Like watching a Samurai movie only much much better!

Parker's description of the final battle is simply amazing. You feel you are there witnessing the actual scene.

Having lived in Japan I really appreciate the wonderful insight into the life and times of the characters even if they are fictional.

Looking forward to reading more of the stories in the future.

UFO6 on ISLAND OF EXILES:

I've developed a voracious appetite for Parker's Sugawara novels that's unlike anything I've experienced for a long time, and if it didn't carry with it an unwarranted diminution of her previous titles, I'd call "Island of Exiles" her best work yet. There are scenes in this novel reminiscent of Tolkien, as raw and gritty a dramatization of a man's reduction to an animalistic state as I can remember.

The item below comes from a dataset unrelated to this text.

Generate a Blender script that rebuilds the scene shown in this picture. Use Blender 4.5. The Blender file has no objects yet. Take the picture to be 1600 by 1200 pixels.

This one vaults Sugawara entirely out of his familial and official milieus to do some undercover work - *seriously* undercover - and the departure is both harrowing and exhilarating. Akitada's extramarital fling in this one detracts somewhat from his character's sense of integrity, but in Sugawara's cultural/historical context it's certainly not an implausible nor even unusual occurrence. Presumably his lapse will feed into later character evolution? At any rate, the plot, which begins with a horrific, dreamlike ordeal, builds gradually into an absolute rip-snorter that is thoroughly engrossing. I lost countless hours zooming in on Sadoshima Island via Google Earth while reading this novel, and have added it to my list of must-visit Japanese locales for future vacations. The novel feels so real that I half expect to find the temples and horrific mines Parker describes when I get there. Actually, I was floored when I saw the posted images of the real-world Choukoku Temple at Hase - the image of Shunsai's monastery that Parker had painted in my head previously was virtually identical to them.

Once again, the wait for her next is going to be as excruciating as it was for this one. Amazon is indicating the hardcover version of "Island" is set for release in a couple of weeks - very odd that the paperbacks were published beforehand.